Pronomes possessivos: Diga-me agora tudo o que te pertence. Comece pelos bens materiais: eles serão os primeiros á sofrerem a ação do tempo. Inclua seu invólucro de carne, seu corpo físico, que apodrece tão rápido quanto for ruim seu trato para com o mesmo.
Diga-me o que possui, que não podes tocar: sua personalidade, opinião, preferências, conhecimento, experiências, sensações, sentimentos, sinestesias e sínteses: tudo pertenceu àquele momento fixo no vetor do tempo, impossível trazer de volta. Acene para eles como se assistisse à  uma pedra que se afunda no rio da memória, os segundos vividos não podem ser tragos de volta, desaparecem como bolhas de sabão que vão flutuando até estourar. O brilho perolado e o arco-íris capturado, dura pouco mais de alguns segundos. É uma lição sobre a efemeridade: "o eterno é breve". 

Aqueles segundos, momentos que jamais voltarão, mas que nos deixam nostálgicos pois, como fotografias instantâneas, ficam armazenadas - uma cópia-fantasma, intangível - nas nossas mentes, que com o tempo podem moldar ou enfeitar ou enfeiar essas fotografias conforme lhe convier. 
A marca da efemeridade, assinatura do chicote de Chronos, sempre presente.

O tempo é REI, e subjuga todo deus à categoria de mito, pois toda glória que trouxer um dia, certamente levará consigo. 

A Morte, aliada.


Mais uma marca do tempo ou a unica deidade a nunca ser subjugada.

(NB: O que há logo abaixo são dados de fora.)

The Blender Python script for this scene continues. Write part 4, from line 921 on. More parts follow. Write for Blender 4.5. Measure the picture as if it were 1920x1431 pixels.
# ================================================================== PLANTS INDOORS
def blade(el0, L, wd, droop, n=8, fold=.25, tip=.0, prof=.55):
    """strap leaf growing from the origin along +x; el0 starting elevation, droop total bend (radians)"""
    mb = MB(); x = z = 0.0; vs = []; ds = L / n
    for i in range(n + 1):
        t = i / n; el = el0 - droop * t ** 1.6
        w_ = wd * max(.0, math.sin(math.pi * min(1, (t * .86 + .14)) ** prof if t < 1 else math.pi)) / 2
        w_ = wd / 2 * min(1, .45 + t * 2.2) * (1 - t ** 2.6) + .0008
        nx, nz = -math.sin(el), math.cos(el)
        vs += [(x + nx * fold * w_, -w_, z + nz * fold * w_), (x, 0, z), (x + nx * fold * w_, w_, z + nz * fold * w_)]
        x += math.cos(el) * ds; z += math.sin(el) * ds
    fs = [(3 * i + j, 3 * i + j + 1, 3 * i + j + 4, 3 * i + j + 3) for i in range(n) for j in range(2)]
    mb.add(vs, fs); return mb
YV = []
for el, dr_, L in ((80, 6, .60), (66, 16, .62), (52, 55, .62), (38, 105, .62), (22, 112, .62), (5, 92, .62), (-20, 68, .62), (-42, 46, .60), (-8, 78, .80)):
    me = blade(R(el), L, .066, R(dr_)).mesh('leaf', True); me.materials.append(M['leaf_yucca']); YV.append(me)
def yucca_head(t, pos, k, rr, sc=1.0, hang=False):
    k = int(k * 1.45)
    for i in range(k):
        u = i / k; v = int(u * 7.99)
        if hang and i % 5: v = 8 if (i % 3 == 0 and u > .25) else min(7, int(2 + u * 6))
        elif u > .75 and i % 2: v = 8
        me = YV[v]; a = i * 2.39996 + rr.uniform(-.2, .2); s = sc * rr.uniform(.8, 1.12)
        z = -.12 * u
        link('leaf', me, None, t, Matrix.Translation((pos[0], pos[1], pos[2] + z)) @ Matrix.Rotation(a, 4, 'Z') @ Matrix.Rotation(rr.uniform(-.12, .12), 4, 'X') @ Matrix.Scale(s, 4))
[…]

A Morte é o rito de passagem, de transformação. Todo novo começo precisa de um fim, assim se fecham os ciclos. É necessário o sacrifício, o desprendimento, para que Chronos traga novas. Ou a repetição. A repetição como a obsessão por vida eterna, uma forma de subjugar Chronos e recuperar tudo que um dia ilusoriamente "pertenceu" á você, a todos nós, seres com consciência, capacidade de julgamento crítico.

Mas por que rejeitamos a Morte? Por que queremos domar Chronos, o indomável?

"Quando você está vivo, a morte não existe. Quando a morte chega, você não existe mais." -Ninfomaníaca, Parte 1


Queremos ser eternos. O velho deus-sol, inabalável. Eternos, imortais, compartilhando da taça de Chronos a preciosidade: tempo. 
O eterno torna os momentos menos preciosos. A vida é preciosa pois é rara e curta. Os momentos não voltam. O tempo não rebobina. É um fardo pesado de tranquilidade: o tempo vai passar. 

O que passa, se transforma, deixa de existir como era, passa a ser outra coisa. 
Isso pode ser um milagre ou uma maldição. Temos medo do que muda, do que parte, do que deixa de ser...  mas não possuímos nada, não somos nada. Tudo é tempo. E o tempo é Rei.